Finanziell würde die Euro-Zone einen Austritt Griechenlands wohl überstehen - aber politisch?

Sieht Brüssel beim Euro-Austritt Griechenlands eine Ansteckungsgefahr für den Finanzsektor?

Ökonomen sind sich ein einem Punkt relativ einig: Rein finanziell wäre ein „Grexit“ für die Euro-Zone inzwischen zu verkraften. „Griechenland hat inzwischen den Großteil seiner Schulden bei den anderen EU-Staaten, der EZB und dem Internationalen Währungsfonds und nicht bei Privatgläubigern oder anderen Banken“, sagt Michael Burda, Ökonomieprofessor an der Humboldt Universität in Berlin. Für die Griechen allerdings, sagt Burda weiter, wäre es finanziell eine Katastrophe, wenn ihre Banken von der Geldversorgung durch die Europäische Zentralbank abgeschnitten werden sollten. Die Griechen haben damit auf den ersten Blick mehr zu verlieren. Allerdings weiß auch niemand, welchen Imageschaden das Ausscheiden des Landes für die Euro-Zone hätte, welche politischen Konsequenzen dieses für das gesamte Konstrukt Europäische Union mit sich brächte.

Welche finanziellen Optionen hat Griechenland im Falle eines Scheiterns aller Verhandlungen?

Von diesem Mittwoch an können griechische Banken griechische Staatsanleihen mit Ramsch-Bonität nicht mehr als Pfand für frisches Zentralbankgeld der EZB hinterlegen.

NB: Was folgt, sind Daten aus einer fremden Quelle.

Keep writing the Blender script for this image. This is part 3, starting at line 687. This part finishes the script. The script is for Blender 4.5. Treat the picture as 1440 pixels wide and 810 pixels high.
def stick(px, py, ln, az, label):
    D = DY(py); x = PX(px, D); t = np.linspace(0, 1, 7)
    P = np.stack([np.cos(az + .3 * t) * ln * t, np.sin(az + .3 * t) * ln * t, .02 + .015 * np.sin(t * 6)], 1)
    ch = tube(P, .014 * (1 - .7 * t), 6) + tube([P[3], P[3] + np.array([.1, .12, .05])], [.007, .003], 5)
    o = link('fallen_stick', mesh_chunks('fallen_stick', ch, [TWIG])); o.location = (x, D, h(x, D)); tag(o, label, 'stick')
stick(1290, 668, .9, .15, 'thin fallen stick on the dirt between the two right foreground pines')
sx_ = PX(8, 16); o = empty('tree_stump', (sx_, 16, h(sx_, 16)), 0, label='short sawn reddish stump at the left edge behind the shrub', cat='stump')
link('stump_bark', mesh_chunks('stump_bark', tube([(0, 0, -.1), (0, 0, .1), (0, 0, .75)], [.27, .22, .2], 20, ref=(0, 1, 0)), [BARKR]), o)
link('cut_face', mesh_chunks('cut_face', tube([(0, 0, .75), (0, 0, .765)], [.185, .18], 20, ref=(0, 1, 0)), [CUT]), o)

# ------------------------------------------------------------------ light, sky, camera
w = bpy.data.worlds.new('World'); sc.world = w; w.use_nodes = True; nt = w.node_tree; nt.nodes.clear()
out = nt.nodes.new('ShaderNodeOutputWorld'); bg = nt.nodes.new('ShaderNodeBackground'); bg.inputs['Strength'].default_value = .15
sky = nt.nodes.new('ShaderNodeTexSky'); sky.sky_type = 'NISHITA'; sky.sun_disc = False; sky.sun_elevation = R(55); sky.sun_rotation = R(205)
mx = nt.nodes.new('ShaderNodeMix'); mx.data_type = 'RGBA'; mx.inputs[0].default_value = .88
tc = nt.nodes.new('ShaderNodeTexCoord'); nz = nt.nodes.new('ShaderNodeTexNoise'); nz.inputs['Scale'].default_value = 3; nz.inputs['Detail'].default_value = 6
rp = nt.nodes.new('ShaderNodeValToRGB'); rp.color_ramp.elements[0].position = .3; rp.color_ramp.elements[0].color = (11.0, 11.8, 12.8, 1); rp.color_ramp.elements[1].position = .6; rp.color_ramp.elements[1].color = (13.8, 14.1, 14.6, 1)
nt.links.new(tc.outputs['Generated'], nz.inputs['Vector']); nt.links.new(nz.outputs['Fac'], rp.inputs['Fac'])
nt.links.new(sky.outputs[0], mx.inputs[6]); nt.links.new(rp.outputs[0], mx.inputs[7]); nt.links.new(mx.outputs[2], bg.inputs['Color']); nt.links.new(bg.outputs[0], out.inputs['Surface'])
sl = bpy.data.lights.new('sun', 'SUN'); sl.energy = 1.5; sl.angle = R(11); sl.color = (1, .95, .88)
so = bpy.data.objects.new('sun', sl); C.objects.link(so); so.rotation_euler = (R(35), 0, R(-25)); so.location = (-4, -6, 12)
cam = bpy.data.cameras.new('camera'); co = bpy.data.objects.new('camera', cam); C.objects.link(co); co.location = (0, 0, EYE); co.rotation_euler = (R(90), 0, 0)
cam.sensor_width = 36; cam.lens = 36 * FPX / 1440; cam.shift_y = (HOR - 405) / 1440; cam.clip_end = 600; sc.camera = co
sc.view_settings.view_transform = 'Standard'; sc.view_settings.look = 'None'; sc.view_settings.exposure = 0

Damit geht dem Land langsam das Geld aus. Es wird erwartet, dass griechische Banken auf sogenannte ELA-Notfallkredite ihrer Zentralbank in Athen zurückgreifen müssen. ELA steht für „Emergency Liquidity Assistance“ und ist eigentlich nur für sehr kurze Notfallüberbrückungen geplant, nicht aber für längere Durstphasen. Erstens sind die Zinsen für diese Darlehen vergleichsweise hoch – und auch hier kann die EZB ihrer griechischen Filiale bei Bedarf das Geld abdrehen. Dass sie drastischen Schritten nicht abgeneigt ist, hat sie gerade beweisen.

Der rechtspopulistische Verteidigungsminister Panos Kammenos hat gedroht, sein Land werde die USA, Russland oder China um Finanzhilfe bitten. Kammenos bezeichnete das als „Plan B“. Die Frage im Moment ist aber noch: Was ist der Plan A?